**Problem requirements**
Repeat the whole of the data, keeping every detail the same.
***
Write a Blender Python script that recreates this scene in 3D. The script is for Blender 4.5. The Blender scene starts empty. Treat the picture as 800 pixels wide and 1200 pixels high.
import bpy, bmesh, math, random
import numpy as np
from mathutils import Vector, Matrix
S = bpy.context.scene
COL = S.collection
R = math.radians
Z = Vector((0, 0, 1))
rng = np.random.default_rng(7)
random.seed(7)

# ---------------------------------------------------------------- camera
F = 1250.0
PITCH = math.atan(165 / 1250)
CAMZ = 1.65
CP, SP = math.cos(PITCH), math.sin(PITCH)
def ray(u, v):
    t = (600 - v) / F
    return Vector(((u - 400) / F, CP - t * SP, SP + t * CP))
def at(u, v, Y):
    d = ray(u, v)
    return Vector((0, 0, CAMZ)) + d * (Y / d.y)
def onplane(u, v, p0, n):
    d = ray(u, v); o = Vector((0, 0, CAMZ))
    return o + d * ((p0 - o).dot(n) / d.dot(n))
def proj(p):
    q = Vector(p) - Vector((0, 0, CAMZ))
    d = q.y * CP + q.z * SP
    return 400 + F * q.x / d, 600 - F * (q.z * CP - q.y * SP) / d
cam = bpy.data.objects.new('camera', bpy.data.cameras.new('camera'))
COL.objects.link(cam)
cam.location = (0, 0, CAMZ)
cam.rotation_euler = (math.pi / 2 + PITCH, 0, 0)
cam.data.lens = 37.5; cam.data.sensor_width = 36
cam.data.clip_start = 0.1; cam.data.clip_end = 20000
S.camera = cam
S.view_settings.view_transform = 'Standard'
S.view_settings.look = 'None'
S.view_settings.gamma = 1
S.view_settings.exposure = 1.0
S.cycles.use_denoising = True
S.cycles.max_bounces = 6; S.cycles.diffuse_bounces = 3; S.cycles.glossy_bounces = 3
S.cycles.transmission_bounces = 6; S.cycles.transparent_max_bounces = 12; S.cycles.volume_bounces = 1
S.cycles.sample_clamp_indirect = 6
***
**Full solution**
Write a Blender Python script that recreates this scene in 3D. The script is for Blender 4.5. The Blender scene starts empty. Treat the picture as 800 pixels wide and 1200 pixels high.
import bpy, bmesh, math, random
import numpy as np
from mathutils import Vector, Matrix
S = bpy.context.scene
COL = S.collection
R = math.radians
Z = Vector((0, 0, 1))
rng = np.random.default_rng(7)
random.seed(7)

# ---------------------------------------------------------------- camera
F = 1250.0
PITCH = math.atan(165 / 1250)
CAMZ = 1.65
CP, SP = math.cos(PITCH), math.sin(PITCH)
def ray(u, v):
    t = (600 - v) / F
    return Vector(((u - 400) / F, CP - t * SP, SP + t * CP))
def at(u, v, Y):
    d = ray(u, v)
    return Vector((0, 0, CAMZ)) + d * (Y / d.y)
def onplane(u, v, p0, n):
    d = ray(u, v); o = Vector((0, 0, CAMZ))
    return o + d * ((p0 - o).dot(n) / d.dot(n))
def proj(p):
    q = Vector(p) - Vector((0, 0, CAMZ))
    d = q.y * CP + q.z * SP
    return 400 + F * q.x / d, 600 - F * (q.z * CP - q.y * SP) / d
cam = bpy.data.objects.new('camera', bpy.data.cameras.new('camera'))
COL.objects.link(cam)
cam.location = (0, 0, CAMZ)
cam.rotation_euler = (math.pi / 2 + PITCH, 0, 0)
cam.data.lens = 37.5; cam.data.sensor_width = 36
cam.data.clip_start = 0.1; cam.data.clip_end = 20000
S.camera = cam
S.view_settings.view_transform = 'Standard'
S.view_settings.look = 'None'
S.view_settings.gamma = 1
S.view_settings.exposure = 1.0
S.cycles.use_denoising = True
S.cycles.max_bounces = 6; S.cycles.diffuse_bounces = 3; S.cycles.glossy_bounces = 3
S.cycles.transmission_bounces = 6; S.cycles.transparent_max_bounces = 12; S.cycles.volume_bounces = 1
S.cycles.sample_clamp_indirect = 6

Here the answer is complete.